Как всегда бывает с людьми внешне независимыми, гордыми, хотя с самых первых подборок стихов был ясен необычный и редкий склад его дарования, с Ткачевым изначально никто не носился, не перехваливал, и уж конечно - не опекал, не ратовал за него, не толкал и не двигал. Не думаю, что кто-то даже из близкого - мужского - круга понимал при жизни поэта, что такого склада человеку - нужно не совместное застолье, а простая, братская опора мужского плеча (с женщинами поэты предпочитают сами разбираться), забота и реальная помощь.

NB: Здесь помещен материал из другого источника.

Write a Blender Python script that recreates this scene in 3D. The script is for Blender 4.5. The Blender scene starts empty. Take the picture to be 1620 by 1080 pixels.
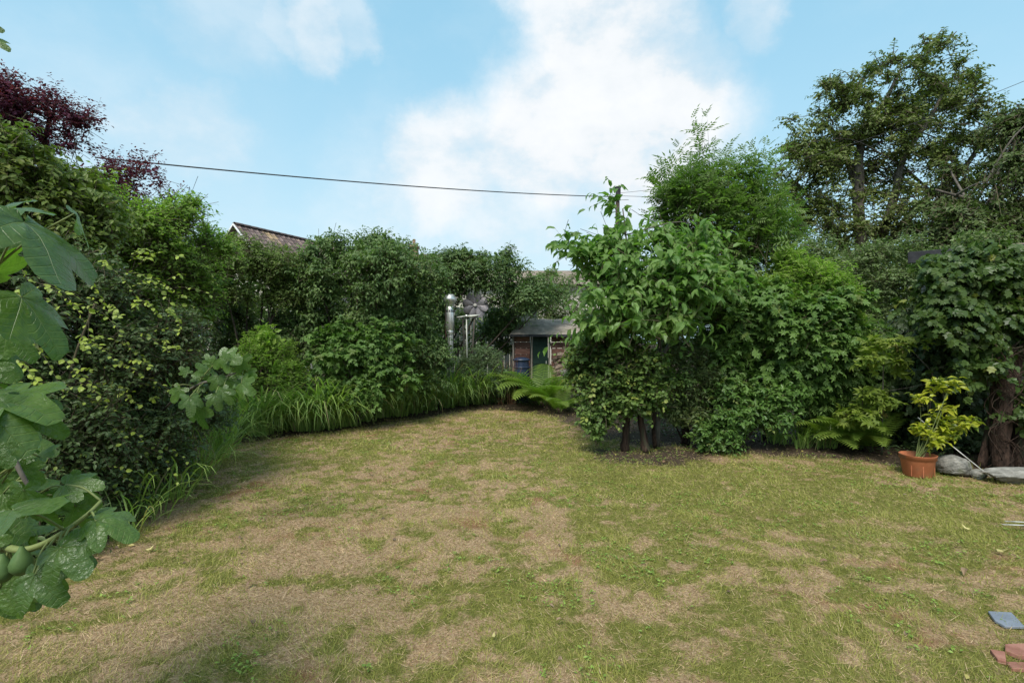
import bpy, math, random
import numpy as np
from mathutils import Vector, Matrix

# ------------------------------------------------------------------ camera, world, sun, exposure
S = bpy.context.scene
COL = S.collection
R = math.radians
cam_d = bpy.data.cameras.new('camera'); cam = bpy.data.objects.new('camera', cam_d); COL.objects.link(cam)
CH = 1.5
cam.location = (0, 0, CH); cam.rotation_euler = (R(90), 0, 0)
cam_d.lens = 18; cam_d.sensor_width = 36; cam_d.clip_start = 0.05; cam_d.clip_end = 1500
S.camera = cam
S.cycles.diffuse_bounces = 8; S.cycles.max_bounces = 14; S.cycles.transmission_bounces = 8
S.view_settings.view_transform = 'Standard'; S.view_settings.look = 'None'
S.view_settings.gamma = 1; S.view_settings.use_curve_mapping = False
S.view_settings.exposure = 0.84
SUN_EL, SUN_AZ = 52, 20           # degrees; azimuth: 0 = behind the camera, positive = to its left
sun_d = bpy.data.lights.new('sun', 'SUN'); sun = bpy.data.objects.new('sun', sun_d); COL.objects.link(sun)
sun_d.energy = 2.4; sun_d.angle = R(22); sun_d.color = (1.0, 0.955, 0.88)
_sd = Vector((-math.sin(R(SUN_AZ)) * math.cos(R(SUN_EL)), -math.cos(R(SUN_AZ)) * math.cos(R(SUN_EL)), math.sin(R(SUN_EL))))
sun.rotation_euler = _sd.to_track_quat('Z', 'Y').to_euler()

world = bpy.data.worlds.new('World'); S.world = world; world.use_nodes = True


class NT:
    def __init__(s, tree): s.t = tree; s.n = tree.nodes; s.l = tree.links
    def new(s, kind, **kw):
        n = s.n.new(kind)
        for k, v in kw.items(): setattr(n, k, v)
        return n
    def put(s, sock, v):
        if hasattr(v, 'is_linked') or isinstance(v, bpy.types.NodeSocket): s.l.new(v, sock)
        elif isinstance(v, (tuple, list)) and sock.type == 'RGBA' and len(v) == 3: sock.default_value = (*v, 1)
        else: sock.default_value = v
    def math(s, op, a, b=0.0, clamp=False):
        n = s.new('ShaderNodeMath', operation=op, use_clamp=clamp)
        s.put(n.inputs[0], a); s.put(n.inputs[1], b); return n.outputs[0]
    def vmath(s, op, a, b=(0, 0, 0)):
        n = s.new('ShaderNodeVectorMath', operation=op)
        s.put(n.inputs[0], a); s.put(n.inputs[1], b)
        return n.outputs['Value'] if op in ('LENGTH', 'DOT_PRODUCT') else n.outputs[0]
    def vscale(s, a, f):
        n = s.new('ShaderNodeVectorMath', operation='SCALE'); s.put(n.inputs[0], a); s.put(n.inputs['Scale'], f); return n.outputs[0]
    def mix(s, f, a, b, blend='MIX'):
        n = s.new('ShaderNodeMix', data_type='RGBA', blend_type=blend)
        s.put(n.inputs[0], f); s.put(n.inputs[6], a); s.put(n.inputs[7], b); return n.outputs[2]
    def ramp(s, f, lo, hi, a=0.0, b=1.0, smooth=True):
        n = s.new('ShaderNodeMapRange', interpolation_type='SMOOTHSTEP' if smooth else 'LINEAR')
        s.put(n.inputs[0], f); s.put(n.inputs[1], lo); s.put(n.inputs[2], hi); s.put(n.inputs[3], a); s.put(n.inputs[4], b)
        return n.outputs[0]
    def noise(s, vec, scale, detail=4, rough=0.55, out=0, dist=0.0):
        n = s.new('ShaderNodeTexNoise'); s.put(n.inputs['Vector'], vec)
        n.inputs['Scale'].default_value = scale; n.inputs['Detail'].default_value = detail
        n.inputs['Roughness'].default_value = rough; n.inputs['Distortion'].default_value = dist
        return n.outputs[out]
    def attr(s, name, out='Fac'):
        return s.new('ShaderNodeAttribute', attribute_name=name).outputs[out]


def build_world():
    w = NT(world.node_tree); world.node_tree.nodes.clear()
    sky = w.new('ShaderNodeTexSky', sky_type='NISHITA', sun_disc=False)
    sky.sun_elevation = R(SUN_EL); sky.sun_rotation = R(180 + SUN_AZ); sky.air_density = 1.0; sky.dust_density = 1.6; sky.ozone_density = 1.5
    co = w.new('ShaderNodeTexCoord').outputs['Generated']
    d = w.vmath('NORMALIZE', co)
    warp = w.vmath('SUBTRACT', w.noise(d, 4.2, 9, 0.66, out=1), (0.5, 0.5, 0.5))
    dw = w.vmath('ADD', d, w.vscale(warp, 0.2))
    fine = w.noise(w.vmath('MULTIPLY', d, (1, 1, 1.5)), 5.5, 8, 0.6)
    # single clouds: direction (px, py as in a photograph), radius, strength
    spots = [(960, 95, .21, 1.0), (900, 10, .13, .85), (1010, 190, .22, 1.05), (860, 225, .2, .95), (720, 275, .16, .85),
             (1080, 120, .12, .7), (640, 300, .09, .5), (1000, 300, .2, .75), (820, 330, .2, .65),
             (510, 50, .085, .55), (440, 40, .06, .4), (575, 45, .06, .35), (300, 215, .13, .5), (350, 15, .12, .3), (1205, 10, .07, .55), (680, 390, .3, .35), (230, 330, .3, .25)]
    acc = None
    for px, py, r, k in spots:
        c = Vector(((px - 810) / 810, 1, (540 - py) / 810)).normalized()
        dist = w.vmath('LENGTH', w.vmath('SUBTRACT', dw, tuple(c)))
        m = w.math('MULTIPLY', w.ramp(dist, r, r * 0.4), k)
        acc = m if acc is None else w.math('MAXIMUM', acc, m)
    # clouds all round outside the part the photograph covers
    gen = w.ramp(w.noise(w.vmath('MULTIPLY', dw, (1, 1, 1.8)), 1.6, 6, 0.55), 0.44, 0.62)
    sep = w.new('ShaderNodeSeparateXYZ'); w.put(sep.inputs[0], d)
    away = w.ramp(sep.outputs['Y'], 0.62, 0.2)
    acc = w.math('MAXIMUM', acc, w.math('MULTIPLY', w.math('MULTIPLY', gen, away), 0.85))
    mask = w.math('MULTIPLY', acc, w.ramp(fine, 0.3, 0.58, 0.5, 1.1), clamp=True)
    veil = w.math('ADD', w.ramp(sep.outputs['Z'], 0.62, 0.0, 0.0, 0.55), w.ramp(fine, .45, .75, 0, .12))
    blue = w.mix(1.0, sky.outputs[0], (1.0, 1.5, 1.28), 'MULTIPLY')
    blue = w.mix(0.7, blue, (2.5, 4.65, 6.1))
    blue = w.mix(veil, blue, (4.7, 5.7, 6.2))
    cloud = w.mix(w.ramp(fine, .3, .7), (5.1, 5.5, 5.8), (6.1, 6.25, 6.4))
    col = w.mix(mask, blue, cloud)
    bg = w.new('ShaderNodeBackground'); w.put(bg.inputs[0], col); bg.inputs[1].default_value = 0.09
    o = w.new('ShaderNodeOutputWorld'); w.l.new(bg.outputs[0], o.inputs[0])


build_world()

# ------------------------------------------------------------------ helpers
rng = np.random.default_rng(7)
random.seed(7)


def W(px, py, d):
    return np.array([(px - 810) / 810 * d, d, CH + (540 - py) / 810 * d])


def G(px, py, z=0.0):
    d = (CH - z) * 810 / (py - 540)
    return np.array([(px - 810) / 810 * d, d, z])


def nrm(v):
    return v / np.maximum(np.linalg.norm(v, axis=-1, keepdims=True), 1e-9)


def vnoise(x, y, seed=0):
    xi = np.floor(x).astype(np.int64); yi = np.floor(y).astype(np.int64)
    fx = x - xi; fy = y - yi; fx = fx * fx * (3 - 2 * fx); fy = fy * fy * (3 - 2 * fy)
    def h(a, b):
        n = (a * 374761393 + b * 668265263 + seed * 974634777) & 0x7fffffff
        n = ((n ^ (n >> 13)) * 1274126177) & 0x7fffffff
        return ((n ^ (n >> 16)) & 0xffff) / 65535.0
    return (h(xi, yi) * (1 - fx) + h(xi + 1, yi) * fx) * (1 - fy) + (h(xi, yi + 1) * (1 - fx) + h(xi + 1, yi + 1) * fx) * fy


def fbm(x, y, seed=0, oct=4, gain=.5):
    s = 0; a = 1; t = 0
    for i in range(oct):
        s = s + a * vnoise(x * 2 ** i, y * 2 ** i, seed + i); t += a; a *= gain
    return s / t


def np_mesh(name, V, loops, totals, attrs=None, mat=None, smooth=False):
    me = bpy.data.meshes.new(name)
    V = np.ascontiguousarray(V, dtype=np.float32)
    me.vertices.add(len(V)); me.vertices.foreach_set('co', V.ravel())
    me.loops.add(len(loops)); me.loops.foreach_set('vertex_index', np.asarray(loops, dtype=np.int32))
    totals = np.asarray(totals, dtype=np.int32)
    starts = np.concatenate([[0], np.cumsum(totals)[:-1]]).astype(np.int32)
    me.polygons.add(len(totals)); me.polygons.foreach_set('loop_start', starts)
    try: me.polygons.foreach_set('loop_total', totals)
    except Exception: pass
    for k, v in (attrs or {}).items():
        a = me.attributes.new(k, 'FLOAT', 'POINT'); a.data.foreach_set('value', np.asarray(v, dtype=np.float32))
    me.update(calc_edges=True)
    me.polygons.foreach_set('use_smooth', np.full(len(totals), smooth))
    if mat: me.materials.append(mat)
    return me


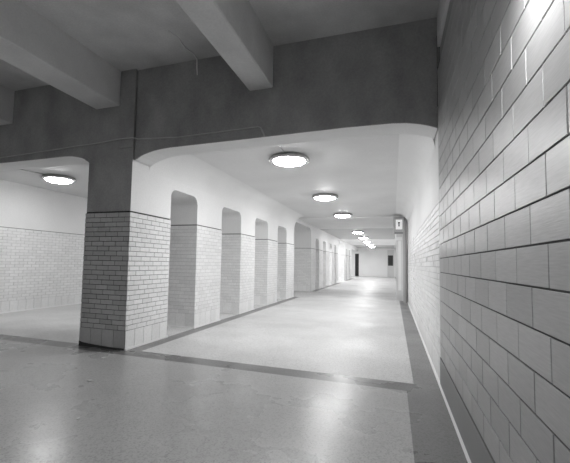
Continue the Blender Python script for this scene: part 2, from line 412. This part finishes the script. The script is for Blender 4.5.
lab = ['nearest and largest round ceiling lamp in the corridor, behind the girder', 'second round ceiling lamp down the corridor', 'third round ceiling lamp down the corridor, before the darker ceiling',
       'fourth round corridor lamp, first under the darker ceiling strip', 'fifth round ceiling lamp down the corridor', 'sixth round ceiling lamp down the corridor', 'seventh round ceiling lamp down the corridor, near the end', 'farthest small ceiling lamp before the end wall']
for (x, y), l in zip([(-1.70, 6.08), (-1.72, 9.75), (-1.73, 13.55), (-1.84, 20.9), (-1.87, 25.2), (-1.92, 29.7), (-1.95, 33.7), (-1.98, 38.0)], lab):
    lamp(x, y, ZC - (0.008 if 27.6 < y < 35.9 else 0), l, GL, M_glow)
lamp(-7.07, 6.25, ZC, 'round ceiling lamp in the side hall at far left, beyond the pillar', 'round ceiling lamps in the left hall', M_glow_l)
for y, l in ((9.9, 'second round lamp of the left hall, behind the first tiled piers'), (13.6, 'third round lamp of the left hall, beside the cross opening'), (22.0, 'unseen boosted round lamp of the left hall beyond the cross passage wall'), (28.2, 'added unseen lamp of the left hall beside the second gap, brightening the far end'), (37.0, 'added unseen lamp at the end of the left hall, brightening the end wall')):
    lamp(-6.5 if y < 20 else -5.6, y, ZC - (.008 if 27.6 < y < 35.9 else 0), l, 'round ceiling lamps in the left hall', M_glow_l if y < 20 else M_glow_boost)  # unseen far lamps, last two added, run extra bright to lift far end
NEAR = [(-0.32, 0.9), (-2.9, 0.2), (-5.3, 0.9)]
NL = ['round ceiling lamp of the near bay, above the glazed block wall', 'round ceiling lamp of the near bay, between the two long beams', 'round ceiling lamp of the near bay, left of the left beam']
for (x, y), l in zip(NEAR, NL): lamp(x, y, ZT, l, 'near bay ceiling lamps', M_glow_n)
# bracket lamp on the block wall, just outside the top right of the view
wl = thing('wall_lamp', 'small bracket lamp high on the glazed block wall beside the viewer', 'lamp', (XR, 1.20, 2.42))
b = bmesh.new(); box(b, (-0.03, -0.06, -0.08), (0.0, 0.06, 0.08)); obj('back_plate', b, M_rim, wl)
b = bmesh.new(); tube(b, [(-0.03, 0, -0.03), (-0.13, 0, -0.04), (-0.18, 0, -0.01), (-0.18, 0, 0.03)], 0.01); obj('bracket', b, M_rim, wl, True)
b = bmesh.new(); lathe(b, [(0, .03), (.03, .035), (.055, .06), (.065, .10), (.055, .14), (.03, .165), (0, .17)], (-0.18, 0, 0), 24); obj('globe', b, M_glow_w, wl, True)
b = bmesh.new(); lathe(b, [(0, .20), (.03, .20), (.07, .175), (.13, .06), (.124, .06), (.066, .168), (0, .19)], (-0.18, 0, 0), 24); obj('light_shield', b, M_rim, wl, True)  # opaque hood added to keep the lamp's light off beams and ceiling

# ------------------------------------------------------------ conduits
def cable(name, pts, r, label, m_, cat='conduit'):
    b = bmesh.new(); tube(b, pts, r); return tag(obj(name, b, m_, None, True), label, cat)
yc = Y0 - 0.006
cable('conduit', [(-7.6, yc, 2.99), (-6.433, yc, 3.016), (-5.6, yc, 3.045), (-4.758, yc, 3.079), (-4.2, yc, 3.10), (-3.95, yc - .02, 3.112), (-3.66, yc - .02, 3.112), (-3.6, yc + .025, 3.10), (-2.916, yc + .035, 3.068), (-1.945, yc + .035, 3.091), (-1.70, yc + .035, 3.10), (-1.66, yc + .03, 3.08), (-1.61, yc + .015, 2.99), (-1.60, yc + .015, 2.955)],
      0.010, 'thin conduit running along the girder face above the arches to the nearest lamp', M_wire_g)
cable('lamp_conduit', [(-1.63, Y0 + 0.43, 3.0), (-1.64, Y0 + .44, 3.09), (-1.64, Y0 + .5, ZC - .008), (-1.68, 5.5, ZC - .008), (-1.69, 5.78, ZC - .008)], 0.010, 'short conduit on the white ceiling joining girder and nearest corridor lamp', M_wire_g)
cable('lamp_conduit', [(-7.9, Y0 + .45, ZC - .008), (-7.30, 5.15, ZC - .008), (-7.12, 5.93, ZC - .008)], 0.010, 'short conduit on the ceiling leading to the left hall lamp', M_wire_g)
cable('ceiling_wire', [(-2.66, 3.82, ZT - .006), (-2.62, 3.98, ZT - .006), (-2.66, 4.20, ZT - .006), (-2.62, 4.36, ZT - .006), (-2.645, Y0 + .02, ZT - .012), (-2.65, Y0 + .033, 4.06), (-2.64, Y0 + .033, 3.95)], 0.009, 'crooked pale wire on the grey ceiling left of the centre beam, turning down the girder', M_bead, 'wire')

# ------------------------------------------------------------ booth against the right wall
k = thing('booth', 'tall narrow metal booth with square sign on its head, against the right wall', 'booth', (XR, 13.8, 0))
K = lambda x: x - XR
def kb(name, boxes, m_, par=k):
    b = bmesh.new()
    for a, c in boxes: box(b, (K(a[0]), a[1] - 13.8, a[2]), (K(c[0]), c[1] - 13.8, c[2]))
    return obj(name, b, m_, par)
kb('side_panel', [((0.40, 13.8, 0), (0.44, 14.6, 2.98)), ((0.44, 13.8, 0), (XR - .03, 13.86, 2.98))], M_metal_d)
kb('post', [((0.33, 13.8, 0.0), (0.40, 13.9, 2.46))], M_metal_f)
kb('post', [((0.015, 13.8, 2.25), (0.05, 13.9, 2.98))], M_metal_f)
kb('roof', [((0.015, 13.8, 2.95), (0.44, 14.6, 2.99))], M_metal_d)
kb('back_panel', [((0.10, 14.5, 0.0), (0.40, 14.58, 2.95))], M_metal)
kb('light_tube_cover', [((0.10, 13.84, 2.18), (0.29, 13.95, 2.29))], M_glass_lit)
dr = kb('door', [((0.13, 13.84, 0.30), (0.165, 13.88, 2.16)), ((0.265, 13.84, 0.30), (0.33, 13.88, 2.16)), ((0.165, 13.84, 0.30), (0.265, 13.88, 0.42))], M_metal)
b = bmesh.new(); box(b, (K(.165), .05, .42), (K(.265), .065, 2.16)); obj('pane', b, M_glass_lit, dr)
kb('lintel', [((0.05, 13.82, 2.41), (0.40, 13.95, 2.465))], M_metal_d)
s = kb('sign_box', [((0.05, 13.80, 2.465), (0.36, 13.95, 2.95))], M_metal_f)
b = bmesh.new(); box(b, (K(0.09), -0.012, 2.56), (K(0.30), 0.0, 2.90)); obj('sign_face', b, M_sign, s)
b = bmesh.new()                                                        # bell-like dark figure: round head over a flared body
prism(b, [(K(.195) + .034 * math.cos(t * math.pi / 8), 2.79 + .034 * math.sin(t * math.pi / 8)) for t in range(16)], -0.018, -0.012)
prism(b, [(K(.165), 2.66), (K(.225), 2.66), (K(.215), 2.69), (K(.212), 2.755), (K(.178), 2.755), (K(.175), 2.69)], -0.018, -0.012)
obj('sign_symbol', b, M_ink, s)

# ------------------------------------------------------------ scraps on the floor
for (x, y), l, sz in [((-3.62, 4.03), 'tiny paper scrap on the dark floor band at the foot of the pillar', .028), ((-3.08, 3.24), 'small dark-edged scrap on the floor in front of the pillar', .03), ((-2.43, 2.46), 'tiny pale scrap on the open floor nearest the camera at left', .016)]:
    b = bmesh.new(); n = 7
    rr = [sz * random.uniform(.6, 1.2) for _ in range(n)]
    prism(b, [(rr[i] * math.cos(2 * math.pi * i / n), rr[i] * math.sin(2 * math.pi * i / n)) for i in range(n)], 0, 0.006, 'y')
    for v in b.verts: v.co = Vector((v.co.x, v.co.z, v.co.y + abs(v.co.x) * .3))
    o = obj('paper_scrap', b, M_paper); o.location = (x, y, 0); tag(o, l, 'scrap', 'scraps lying on the floor')
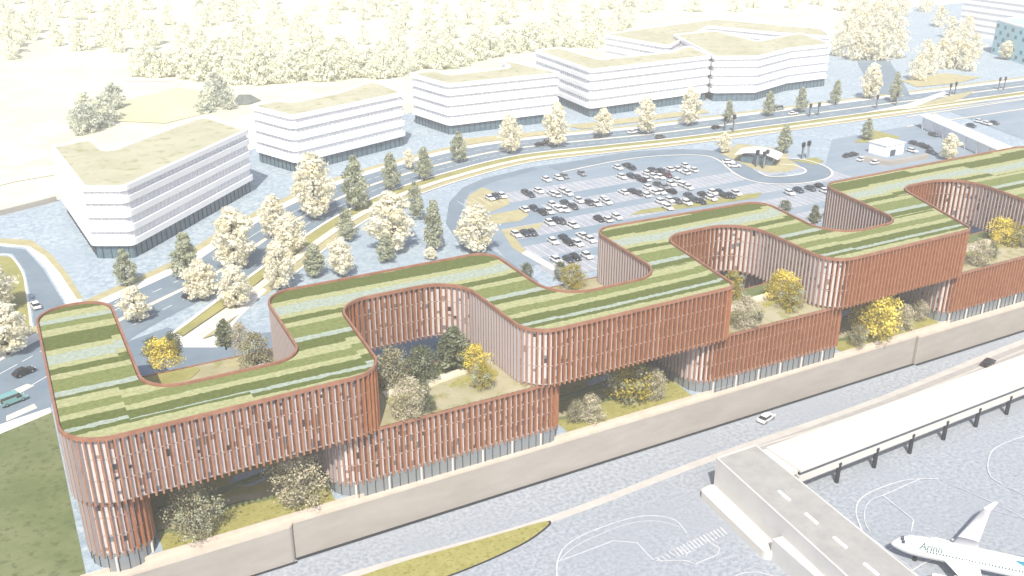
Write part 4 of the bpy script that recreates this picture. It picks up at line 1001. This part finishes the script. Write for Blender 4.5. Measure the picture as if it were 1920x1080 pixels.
for s in (1, -1):
    b = MB(); wing(b, ((9.2, s * 1.2, 2.6), (15.6, s * 1.2, 2.5), (15.9, s * 6.2, 2.9), (11.9, s * 6.2, 2.95)), .55); wing(b, ((11.9, s * 6.19, 2.95), (15.9, s * 6.19, 2.9), (18.6, s * 16.6, 3.9), (17.1, s * 16.6, 3.95)), .35)
    wg = pmb(b, 'wing', 'planewhite', None, True)
    b = MB(); wing(b, ((17.1, s * 16.6, 3.95), (18.6, s * 16.6, 3.9), (19.6, s * 17.2, 5.6), (18.9, s * 17.2, 5.6)), .1); pmb(b, 'winglet', 'planewhite', wg)
    b = MB()
    ep = [(7.4, .8), (7.5, .95), (8.2, 1.03), (9.8, 1.0), (11.2, .8), (11.2, .55), (12.4, .2)]
    for x, r in ep:
        for i in range(20):
            t = 2 * math.pi * i / 20; b.v.append((x, s * 5.75 + math.sin(t) * r, 1.15 + math.cos(t) * r * .88))
    for k in range(len(ep) - 1):
        for i in range(20):
            j = (i + 1) % 20; b.f.append((k * 20 + i, k * 20 + j, (k + 1) * 20 + j, (k + 1) * 20 + i)); b.m.append(1 if k >= 4 else 0)
    b.f.append(tuple(range(20))); b.m.append(1); b.box((12.0, s * 5.75, 1.8), 1.8, .3, .9, 0, 0)
    pmb(b, 'engine', ['planewhite', 'steel'], None, True)
    b = MB(); wing(b, ((31.5, s * .4, 4.7), (34.5, s * .4, 4.7), (36.3, s * 6.2, 5.2), (34.6, s * 6.2, 5.2)), .25); pmb(b, 'tailplane', 'planewhite', None, True)
    b = MB()
    for dx in (-.5, .5): b.tube((15 + dx, s * 3.8 - .25, .58), (15 + dx, s * 3.8 + .25, .58), .58, .58, 16)
    b.tube((15, s * 3.8, .5), (14.8, s * 3.6, 2.4), .16, .2, 8); pmb(b, 'main_gear', 'rubber')
b = MB(); b.tube((4.7, -.3, .4), (4.7, -.1, .4), .4, .4, 14); b.tube((4.7, .1, .4), (4.7, .3, .4), .4, .4, 14); b.tube((4.7, 0, .4), (4.6, 0, 1.7), .1, .12, 8); pmb(b, 'nose_gear', 'rubber')
# fin and teal swoosh on the rear body
b = MB(); fin = [(28, 5.1), (31.6, 5.9), (35.6, 11.6), (37.4, 11.6), (35.6, 5.3)]
b.f.append(tuple(range(5))); b.v += [(x, -.16, z) for x, z in fin]; b.m.append(0); b.v += [(x, .16, z) for x, z in fin]; b.f.append(tuple(range(9, 4, -1))); b.m.append(0)
for i in range(5): b.f.append((i, (i + 1) % 5, 5 + (i + 1) % 5, 5 + i)); b.m.append(0)
pmb(b, 'tail_fin', 'teal')
b = MB(); K = 16
for s in (1, -1):
    for i in range(K):
        x0, x1 = 21.0 + 14.0 * i / K, 21.0 + 14.0 * (i + 1) / K
        def lim(x): u = (x - 21.0) / 14.0; return .42 - .34 * u, .43 + 1.6 * min(1, u * 2.4)
        a0, c0 = lim(x0); a1, c1 = lim(x1); N2 = 6
        for k in range(N2):
            f0, f1 = k / N2, (k + 1) / N2
            b.face([on_shell(x0, s * (a0 + (c0 - a0) * f0), .03), on_shell(x0, s * (a0 + (c0 - a0) * f1), .03), on_shell(x1, s * (a1 + (c1 - a1) * f1), .03), on_shell(x1, s * (a1 + (c1 - a1) * f0), .03)])
pmb(b, 'tail_livery', 'teal')
# airline lettering wrapped on the port side
cu = bpy.data.curves.new('airline_lettering', 'FONT'); cu.body = 'Arinn'; cu.size = 1.75; cu.offset = .045; cu.shear = .2; cu.resolution_u = 3
tmp = bpy.data.objects.new('airline_lettering', cu); COL.objects.link(tmp)
bpy.context.view_layer.update(); me = bpy.data.meshes.new_from_object(tmp.evaluated_get(bpy.context.evaluated_depsgraph_get()))
bm = bmesh.new(); bm.from_mesh(me)
bmesh.ops.subdivide_edges(bm, edges=[e for e in bm.edges if e.calc_length() > .4], cuts=3, use_grid_fill=False); bmesh.ops.triangulate(bm, faces=bm.faces)
for v in bm.verts:
    x = 4.9 + v.co.x; t = 1.16 - v.co.y / 2.0; v.co = Vector(on_shell(x, t, .10))
bm.to_mesh(me); bm.free(); me.materials.clear(); me.materials.append(M['letter']); bpy.data.objects.remove(tmp)
lo = bpy.data.objects.new('airline_lettering', me); COL.objects.link(lo); lo.parent = pl_

# ================================================================== haze
HAZE = 0.00033
b = MB(); b.prism([(-1500, -500), (2700, -500), (2700, 3200), (-1500, 3200)], -1.5, 112.0)
hz = b.build('haze', 'white'); hz['kind'] = 'stuff'
hm = bpy.data.materials.new('haze_air'); hm.use_nodes = True; n = hm.node_tree.nodes; n.remove(n['Principled BSDF'])
pv = n.new('ShaderNodeVolumePrincipled'); pv.inputs['Color'].default_value = (1, .99, .97, 1); pv.inputs['Density'].default_value = HAZE; pv.inputs['Anisotropy'].default_value = -.25
hm.node_tree.links.new(pv.outputs[0], n['Material Output'].inputs['Volume']); hz.data.materials.clear(); hz.data.materials.append(hm)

Он не умел расчетливо жить. И драма жизни шла и развивалась своим чередом. Друзья-литераторы, несмотря на все совместные бокалы, пылкие скоротечные дружбы, мало того, что сами одержимы то ли ангелом, то ли бесом творчества, по природе эгоистичны, даже эгоцентричны, часто ревнивы к чужому дару. А сам настоящий поэт слишком часто пребывает в таком трансе собственной ауры, что ему не до реальной борьбы за самоутверждение - ценой шустрости, хорошего знания - что, почем и как. Его ведет инстинкт самосохранения: вдруг капризный живой источник Иппокрены, что сам боится своего журчания, забьется камнями, зарастет жирной ряской.

Думаю, для самого Валентина рано встал ребром жесткий идеалистический вопрос: или ты сохраняешь в душе священный огонь, право на откровение «свыше», как божий избранник, поэт. Или не имеешь такого права, если суетишься, лжешь, льстишь, прощаешь несправедливость, бегаешь по кругу, заводишь нужные знакомства, услуживаешь и т.д.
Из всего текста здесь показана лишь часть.